* **Information supplied**:
---
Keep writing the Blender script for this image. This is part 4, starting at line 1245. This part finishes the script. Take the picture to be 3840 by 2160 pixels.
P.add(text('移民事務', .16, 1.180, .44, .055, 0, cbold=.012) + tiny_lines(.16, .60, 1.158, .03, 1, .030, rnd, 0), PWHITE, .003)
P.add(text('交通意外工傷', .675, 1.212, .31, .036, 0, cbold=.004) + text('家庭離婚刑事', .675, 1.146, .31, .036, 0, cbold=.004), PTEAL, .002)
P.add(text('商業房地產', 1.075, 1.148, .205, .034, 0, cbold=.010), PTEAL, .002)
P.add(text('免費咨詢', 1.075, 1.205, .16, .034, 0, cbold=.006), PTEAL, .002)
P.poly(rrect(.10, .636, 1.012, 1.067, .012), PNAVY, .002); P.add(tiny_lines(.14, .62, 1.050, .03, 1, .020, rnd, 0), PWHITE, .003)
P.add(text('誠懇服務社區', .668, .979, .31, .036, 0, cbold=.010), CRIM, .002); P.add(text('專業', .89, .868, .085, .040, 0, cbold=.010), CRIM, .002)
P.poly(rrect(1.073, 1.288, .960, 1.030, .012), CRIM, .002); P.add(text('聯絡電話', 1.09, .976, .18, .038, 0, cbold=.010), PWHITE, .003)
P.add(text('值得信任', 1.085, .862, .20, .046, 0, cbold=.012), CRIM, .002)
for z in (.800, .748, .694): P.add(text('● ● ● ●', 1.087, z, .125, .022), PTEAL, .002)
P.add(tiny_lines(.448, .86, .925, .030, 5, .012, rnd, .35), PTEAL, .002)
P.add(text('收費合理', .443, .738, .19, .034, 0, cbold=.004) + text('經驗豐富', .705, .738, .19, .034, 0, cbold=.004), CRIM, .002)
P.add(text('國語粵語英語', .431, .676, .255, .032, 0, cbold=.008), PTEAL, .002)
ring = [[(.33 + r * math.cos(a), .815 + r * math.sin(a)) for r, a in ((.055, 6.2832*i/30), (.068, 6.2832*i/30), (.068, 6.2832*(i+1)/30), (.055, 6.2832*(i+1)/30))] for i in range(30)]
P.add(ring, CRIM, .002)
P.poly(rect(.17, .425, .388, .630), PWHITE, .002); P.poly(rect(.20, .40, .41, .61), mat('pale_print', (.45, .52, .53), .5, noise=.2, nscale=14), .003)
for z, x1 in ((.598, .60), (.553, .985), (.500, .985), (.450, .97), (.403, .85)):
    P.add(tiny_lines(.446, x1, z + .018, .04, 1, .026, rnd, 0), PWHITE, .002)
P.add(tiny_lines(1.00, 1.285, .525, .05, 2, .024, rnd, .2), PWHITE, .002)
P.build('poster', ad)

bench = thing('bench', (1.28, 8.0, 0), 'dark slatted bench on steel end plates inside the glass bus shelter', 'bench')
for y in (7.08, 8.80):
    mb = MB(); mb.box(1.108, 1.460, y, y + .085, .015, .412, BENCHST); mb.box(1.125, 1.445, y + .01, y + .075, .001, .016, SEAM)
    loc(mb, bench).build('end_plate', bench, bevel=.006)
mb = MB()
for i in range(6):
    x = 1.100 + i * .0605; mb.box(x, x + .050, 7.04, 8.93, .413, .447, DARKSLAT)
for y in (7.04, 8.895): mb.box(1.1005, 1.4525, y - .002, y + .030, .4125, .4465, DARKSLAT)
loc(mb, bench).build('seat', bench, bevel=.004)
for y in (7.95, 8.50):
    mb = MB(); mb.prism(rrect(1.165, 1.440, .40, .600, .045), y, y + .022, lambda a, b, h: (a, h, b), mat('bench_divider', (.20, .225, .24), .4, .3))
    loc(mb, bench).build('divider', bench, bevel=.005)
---
* **Problem details**:
Print the listing above from its first line through the line with "P.build('poster', ad)", and stop there.

* **Solution for this problem**:
Keep writing the Blender script for this image. This is part 4, starting at line 1245. This part finishes the script. Take the picture to be 3840 by 2160 pixels.
P.add(text('移民事務', .16, 1.180, .44, .055, 0, cbold=.012) + tiny_lines(.16, .60, 1.158, .03, 1, .030, rnd, 0), PWHITE, .003)
P.add(text('交通意外工傷', .675, 1.212, .31, .036, 0, cbold=.004) + text('家庭離婚刑事', .675, 1.146, .31, .036, 0, cbold=.004), PTEAL, .002)
P.add(text('商業房地產', 1.075, 1.148, .205, .034, 0, cbold=.010), PTEAL, .002)
P.add(text('免費咨詢', 1.075, 1.205, .16, .034, 0, cbold=.006), PTEAL, .002)
P.poly(rrect(.10, .636, 1.012, 1.067, .012), PNAVY, .002); P.add(tiny_lines(.14, .62, 1.050, .03, 1, .020, rnd, 0), PWHITE, .003)
P.add(text('誠懇服務社區', .668, .979, .31, .036, 0, cbold=.010), CRIM, .002); P.add(text('專業', .89, .868, .085, .040, 0, cbold=.010), CRIM, .002)
P.poly(rrect(1.073, 1.288, .960, 1.030, .012), CRIM, .002); P.add(text('聯絡電話', 1.09, .976, .18, .038, 0, cbold=.010), PWHITE, .003)
P.add(text('值得信任', 1.085, .862, .20, .046, 0, cbold=.012), CRIM, .002)
for z in (.800, .748, .694): P.add(text('● ● ● ●', 1.087, z, .125, .022), PTEAL, .002)
P.add(tiny_lines(.448, .86, .925, .030, 5, .012, rnd, .35), PTEAL, .002)
P.add(text('收費合理', .443, .738, .19, .034, 0, cbold=.004) + text('經驗豐富', .705, .738, .19, .034, 0, cbold=.004), CRIM, .002)
P.add(text('國語粵語英語', .431, .676, .255, .032, 0, cbold=.008), PTEAL, .002)
ring = [[(.33 + r * math.cos(a), .815 + r * math.sin(a)) for r, a in ((.055, 6.2832*i/30), (.068, 6.2832*i/30), (.068, 6.2832*(i+1)/30), (.055, 6.2832*(i+1)/30))] for i in range(30)]
P.add(ring, CRIM, .002)
P.poly(rect(.17, .425, .388, .630), PWHITE, .002); P.poly(rect(.20, .40, .41, .61), mat('pale_print', (.45, .52, .53), .5, noise=.2, nscale=14), .003)
for z, x1 in ((.598, .60), (.553, .985), (.500, .985), (.450, .97), (.403, .85)):
    P.add(tiny_lines(.446, x1, z + .018, .04, 1, .026, rnd, 0), PWHITE, .002)
P.add(tiny_lines(1.00, 1.285, .525, .05, 2, .024, rnd, .2), PWHITE, .002)
P.build('poster', ad)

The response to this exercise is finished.